There were a lot of pick-up trucks there.

The pup, Polly, was chained to the front porch and sitting in a chair when we finally found the house that had the address written in black sharpie on a black mailbox. In the dark, it’s obviously hard to find.

Her collar was made from an old clothesline rope and was looped to a chain you would find on an old swing set.

A hand written note on the back of a blank restaurant guest check that was filled with big black circles, as if they were trying to get the pen to write, was adhered to the screen door with a piece of duct tape. The note gave us details about her birthday, her current health, what she wasn’t and how she wasn’t a very smart dog.

I almost cried when I read that. I crumpled up the note and stuck in my pocket.
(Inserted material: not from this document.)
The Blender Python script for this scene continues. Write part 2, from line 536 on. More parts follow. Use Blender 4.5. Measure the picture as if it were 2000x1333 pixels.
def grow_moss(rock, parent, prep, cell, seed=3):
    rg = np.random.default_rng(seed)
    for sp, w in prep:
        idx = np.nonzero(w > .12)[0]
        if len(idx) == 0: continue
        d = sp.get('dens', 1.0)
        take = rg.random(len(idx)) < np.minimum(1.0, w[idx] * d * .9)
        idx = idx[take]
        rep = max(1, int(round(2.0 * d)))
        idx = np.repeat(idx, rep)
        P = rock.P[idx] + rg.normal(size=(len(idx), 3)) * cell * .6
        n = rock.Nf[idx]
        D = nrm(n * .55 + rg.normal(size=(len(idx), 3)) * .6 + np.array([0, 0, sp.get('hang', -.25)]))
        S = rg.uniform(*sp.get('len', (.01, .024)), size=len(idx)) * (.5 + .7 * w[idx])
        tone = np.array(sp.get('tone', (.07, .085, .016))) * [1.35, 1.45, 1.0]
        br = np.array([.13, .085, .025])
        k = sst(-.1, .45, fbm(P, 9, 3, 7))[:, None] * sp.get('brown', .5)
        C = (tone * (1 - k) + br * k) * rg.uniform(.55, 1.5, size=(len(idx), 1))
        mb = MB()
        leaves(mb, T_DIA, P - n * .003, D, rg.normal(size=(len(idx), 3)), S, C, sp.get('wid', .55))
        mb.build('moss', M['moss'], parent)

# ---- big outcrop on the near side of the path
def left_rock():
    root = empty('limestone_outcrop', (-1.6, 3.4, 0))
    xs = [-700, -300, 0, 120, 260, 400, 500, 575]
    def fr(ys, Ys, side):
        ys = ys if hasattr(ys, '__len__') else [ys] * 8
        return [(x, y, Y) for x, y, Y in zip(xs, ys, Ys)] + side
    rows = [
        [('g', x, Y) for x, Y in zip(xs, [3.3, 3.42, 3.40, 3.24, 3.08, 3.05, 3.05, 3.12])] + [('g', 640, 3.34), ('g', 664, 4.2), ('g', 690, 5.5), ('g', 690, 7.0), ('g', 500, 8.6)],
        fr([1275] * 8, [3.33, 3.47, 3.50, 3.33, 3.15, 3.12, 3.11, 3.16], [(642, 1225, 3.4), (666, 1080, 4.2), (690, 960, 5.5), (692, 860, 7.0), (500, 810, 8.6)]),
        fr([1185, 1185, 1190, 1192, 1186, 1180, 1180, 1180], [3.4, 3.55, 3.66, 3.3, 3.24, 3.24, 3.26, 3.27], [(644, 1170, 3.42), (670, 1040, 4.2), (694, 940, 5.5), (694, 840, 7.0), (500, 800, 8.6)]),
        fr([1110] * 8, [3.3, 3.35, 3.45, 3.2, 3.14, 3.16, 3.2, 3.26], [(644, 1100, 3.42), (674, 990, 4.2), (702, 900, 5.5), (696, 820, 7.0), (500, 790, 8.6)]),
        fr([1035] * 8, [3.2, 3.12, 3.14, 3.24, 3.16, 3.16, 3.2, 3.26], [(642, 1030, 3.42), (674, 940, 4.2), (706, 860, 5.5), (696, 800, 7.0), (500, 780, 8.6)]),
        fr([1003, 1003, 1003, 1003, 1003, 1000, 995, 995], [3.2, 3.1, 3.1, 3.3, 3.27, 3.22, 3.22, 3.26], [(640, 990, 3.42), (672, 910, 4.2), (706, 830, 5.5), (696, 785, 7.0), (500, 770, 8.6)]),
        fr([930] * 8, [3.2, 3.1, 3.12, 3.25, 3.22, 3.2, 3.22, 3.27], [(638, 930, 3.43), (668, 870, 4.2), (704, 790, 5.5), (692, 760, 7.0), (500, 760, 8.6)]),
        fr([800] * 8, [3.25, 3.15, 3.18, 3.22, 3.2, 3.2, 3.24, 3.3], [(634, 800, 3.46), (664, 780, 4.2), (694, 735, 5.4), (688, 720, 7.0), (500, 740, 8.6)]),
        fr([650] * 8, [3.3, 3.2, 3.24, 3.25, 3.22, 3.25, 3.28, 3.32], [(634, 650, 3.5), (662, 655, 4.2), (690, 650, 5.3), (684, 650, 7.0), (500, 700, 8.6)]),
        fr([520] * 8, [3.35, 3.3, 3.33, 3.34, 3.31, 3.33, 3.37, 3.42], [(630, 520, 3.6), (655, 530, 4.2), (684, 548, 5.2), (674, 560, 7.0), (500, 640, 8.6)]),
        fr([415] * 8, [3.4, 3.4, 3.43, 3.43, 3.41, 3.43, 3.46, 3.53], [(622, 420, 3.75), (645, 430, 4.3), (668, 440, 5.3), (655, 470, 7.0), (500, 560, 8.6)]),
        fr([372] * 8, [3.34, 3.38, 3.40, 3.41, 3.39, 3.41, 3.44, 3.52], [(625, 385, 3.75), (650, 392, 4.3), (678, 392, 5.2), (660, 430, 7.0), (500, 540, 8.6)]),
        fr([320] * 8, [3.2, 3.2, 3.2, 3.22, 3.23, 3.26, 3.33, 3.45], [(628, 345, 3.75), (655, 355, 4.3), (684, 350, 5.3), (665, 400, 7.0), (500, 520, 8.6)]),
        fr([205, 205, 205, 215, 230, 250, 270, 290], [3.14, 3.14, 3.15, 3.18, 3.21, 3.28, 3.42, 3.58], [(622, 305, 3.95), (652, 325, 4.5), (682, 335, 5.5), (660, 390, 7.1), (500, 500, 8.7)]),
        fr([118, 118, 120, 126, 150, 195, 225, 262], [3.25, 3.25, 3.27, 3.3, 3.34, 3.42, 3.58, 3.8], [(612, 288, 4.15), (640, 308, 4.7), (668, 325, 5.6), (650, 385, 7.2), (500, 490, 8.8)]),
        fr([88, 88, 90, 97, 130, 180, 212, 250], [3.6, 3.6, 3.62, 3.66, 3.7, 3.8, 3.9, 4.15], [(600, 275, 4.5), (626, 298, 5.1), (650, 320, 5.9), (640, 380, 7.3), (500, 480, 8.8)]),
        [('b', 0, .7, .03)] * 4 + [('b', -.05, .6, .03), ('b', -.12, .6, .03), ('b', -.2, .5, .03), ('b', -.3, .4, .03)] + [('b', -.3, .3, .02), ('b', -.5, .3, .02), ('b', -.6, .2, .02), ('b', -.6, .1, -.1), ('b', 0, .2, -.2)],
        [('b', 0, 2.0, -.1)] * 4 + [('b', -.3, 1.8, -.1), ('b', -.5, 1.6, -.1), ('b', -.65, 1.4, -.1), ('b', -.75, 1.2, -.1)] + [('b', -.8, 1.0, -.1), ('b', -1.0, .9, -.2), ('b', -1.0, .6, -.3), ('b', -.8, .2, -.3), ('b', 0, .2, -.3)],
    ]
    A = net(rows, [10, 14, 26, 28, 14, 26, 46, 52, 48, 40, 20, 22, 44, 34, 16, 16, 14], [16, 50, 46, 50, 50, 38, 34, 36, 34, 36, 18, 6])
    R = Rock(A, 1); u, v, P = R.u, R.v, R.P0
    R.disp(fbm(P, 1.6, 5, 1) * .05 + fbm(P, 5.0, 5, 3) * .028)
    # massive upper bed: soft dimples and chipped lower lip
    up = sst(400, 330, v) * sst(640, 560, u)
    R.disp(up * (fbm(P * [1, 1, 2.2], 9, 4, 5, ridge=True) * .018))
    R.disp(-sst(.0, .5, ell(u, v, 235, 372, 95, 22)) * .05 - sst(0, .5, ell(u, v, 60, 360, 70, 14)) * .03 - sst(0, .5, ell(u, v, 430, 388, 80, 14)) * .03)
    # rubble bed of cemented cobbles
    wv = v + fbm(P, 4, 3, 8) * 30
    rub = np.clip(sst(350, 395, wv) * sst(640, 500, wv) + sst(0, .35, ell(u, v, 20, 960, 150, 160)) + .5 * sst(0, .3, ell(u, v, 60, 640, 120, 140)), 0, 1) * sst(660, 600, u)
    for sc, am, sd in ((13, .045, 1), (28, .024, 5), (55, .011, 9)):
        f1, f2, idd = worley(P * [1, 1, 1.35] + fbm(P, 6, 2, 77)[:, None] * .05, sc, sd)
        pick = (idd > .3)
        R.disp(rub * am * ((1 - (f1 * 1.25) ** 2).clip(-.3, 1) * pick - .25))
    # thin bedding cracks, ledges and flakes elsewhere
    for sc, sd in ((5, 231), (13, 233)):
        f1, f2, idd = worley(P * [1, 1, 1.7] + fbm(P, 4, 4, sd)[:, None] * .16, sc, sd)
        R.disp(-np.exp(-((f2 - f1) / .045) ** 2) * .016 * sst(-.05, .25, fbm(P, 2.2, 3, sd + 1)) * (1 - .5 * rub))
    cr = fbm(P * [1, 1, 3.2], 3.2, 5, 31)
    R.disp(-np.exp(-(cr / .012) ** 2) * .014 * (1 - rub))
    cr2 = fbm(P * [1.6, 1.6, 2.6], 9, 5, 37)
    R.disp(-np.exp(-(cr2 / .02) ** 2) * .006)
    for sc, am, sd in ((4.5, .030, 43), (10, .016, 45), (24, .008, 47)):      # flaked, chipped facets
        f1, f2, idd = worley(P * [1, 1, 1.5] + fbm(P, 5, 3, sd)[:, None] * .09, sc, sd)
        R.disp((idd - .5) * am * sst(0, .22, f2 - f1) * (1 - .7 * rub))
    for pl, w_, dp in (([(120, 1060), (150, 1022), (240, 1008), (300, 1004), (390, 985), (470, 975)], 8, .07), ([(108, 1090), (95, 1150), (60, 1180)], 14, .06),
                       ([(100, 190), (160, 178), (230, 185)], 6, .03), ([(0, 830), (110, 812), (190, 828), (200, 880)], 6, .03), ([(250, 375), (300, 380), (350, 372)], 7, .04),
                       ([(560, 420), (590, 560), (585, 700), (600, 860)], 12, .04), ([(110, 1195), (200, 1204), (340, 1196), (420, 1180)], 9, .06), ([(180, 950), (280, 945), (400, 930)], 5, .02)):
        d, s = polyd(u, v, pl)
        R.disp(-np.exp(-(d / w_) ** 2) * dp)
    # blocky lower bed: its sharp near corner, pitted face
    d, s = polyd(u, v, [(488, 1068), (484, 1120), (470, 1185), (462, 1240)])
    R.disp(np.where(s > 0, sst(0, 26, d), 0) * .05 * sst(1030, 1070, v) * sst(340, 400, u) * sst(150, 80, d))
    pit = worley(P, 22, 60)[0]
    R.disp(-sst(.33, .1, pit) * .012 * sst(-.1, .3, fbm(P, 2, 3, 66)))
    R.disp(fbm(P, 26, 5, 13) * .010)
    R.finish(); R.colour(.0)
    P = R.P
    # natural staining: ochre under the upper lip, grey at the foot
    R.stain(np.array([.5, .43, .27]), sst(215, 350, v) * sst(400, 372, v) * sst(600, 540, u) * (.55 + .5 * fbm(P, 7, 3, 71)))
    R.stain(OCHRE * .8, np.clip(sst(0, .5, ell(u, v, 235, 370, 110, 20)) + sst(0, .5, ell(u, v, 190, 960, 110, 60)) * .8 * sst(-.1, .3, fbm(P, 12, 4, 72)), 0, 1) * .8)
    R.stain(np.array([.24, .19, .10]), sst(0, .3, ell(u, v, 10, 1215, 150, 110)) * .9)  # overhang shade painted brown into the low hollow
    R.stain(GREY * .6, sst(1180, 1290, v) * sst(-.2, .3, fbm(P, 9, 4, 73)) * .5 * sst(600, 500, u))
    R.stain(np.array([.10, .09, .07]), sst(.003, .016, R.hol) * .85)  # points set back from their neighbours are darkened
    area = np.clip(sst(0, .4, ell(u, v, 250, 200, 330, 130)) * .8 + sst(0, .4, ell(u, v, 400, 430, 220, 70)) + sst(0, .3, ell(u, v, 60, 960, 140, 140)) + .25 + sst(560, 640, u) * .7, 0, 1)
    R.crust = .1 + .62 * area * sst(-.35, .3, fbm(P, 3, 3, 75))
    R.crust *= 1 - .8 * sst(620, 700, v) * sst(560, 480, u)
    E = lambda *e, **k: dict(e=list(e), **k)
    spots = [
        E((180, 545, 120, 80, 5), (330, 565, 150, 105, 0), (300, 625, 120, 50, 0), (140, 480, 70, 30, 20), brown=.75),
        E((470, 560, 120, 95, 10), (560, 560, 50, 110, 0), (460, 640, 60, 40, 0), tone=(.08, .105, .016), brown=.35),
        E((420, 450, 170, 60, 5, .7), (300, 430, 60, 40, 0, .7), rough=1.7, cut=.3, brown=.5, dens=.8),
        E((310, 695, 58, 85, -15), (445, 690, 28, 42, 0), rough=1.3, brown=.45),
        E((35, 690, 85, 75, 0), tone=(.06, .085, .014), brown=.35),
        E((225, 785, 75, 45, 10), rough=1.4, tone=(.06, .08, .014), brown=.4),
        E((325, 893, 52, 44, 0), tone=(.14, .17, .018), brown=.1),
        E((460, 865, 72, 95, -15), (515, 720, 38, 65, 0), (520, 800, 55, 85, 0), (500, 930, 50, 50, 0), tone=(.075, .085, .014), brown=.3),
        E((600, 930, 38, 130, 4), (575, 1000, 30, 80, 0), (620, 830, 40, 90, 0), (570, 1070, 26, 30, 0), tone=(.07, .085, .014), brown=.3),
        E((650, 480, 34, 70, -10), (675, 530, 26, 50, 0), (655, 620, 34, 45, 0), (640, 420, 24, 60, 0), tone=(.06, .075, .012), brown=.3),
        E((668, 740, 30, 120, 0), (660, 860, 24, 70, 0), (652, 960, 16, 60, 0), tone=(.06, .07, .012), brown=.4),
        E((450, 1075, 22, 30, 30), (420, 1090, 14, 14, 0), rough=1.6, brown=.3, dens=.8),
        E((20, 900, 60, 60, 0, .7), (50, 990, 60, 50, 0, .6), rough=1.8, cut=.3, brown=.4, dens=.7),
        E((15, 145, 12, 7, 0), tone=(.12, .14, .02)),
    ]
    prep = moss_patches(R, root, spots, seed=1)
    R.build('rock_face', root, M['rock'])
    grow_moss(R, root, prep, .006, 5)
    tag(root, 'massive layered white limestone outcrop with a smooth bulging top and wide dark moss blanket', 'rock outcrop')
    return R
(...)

My wife untied Polly, scooped her up into her arms and cradled her while I got the kennel ready. Polly was happy to see us as her tail waved furiously back and forth. Almost like she was expecting us.

She settled into the kennel the best she knew how, whimpering and crying until sleep came over her and the only sound was from the wind rushing over the car.

We made a stop 2 hours east of Granby, then hit the road again early the next morning. It was a very long trip, and took a toll on the three of us; our 13 year old son came with us. He was bored out of his mind, but kept us laughing with funny noises and our favorite imitations.

Would I do it again? Yes. I wouldn’t do that much driving in 48 hours, but I would drive that far to take a trip to save a life.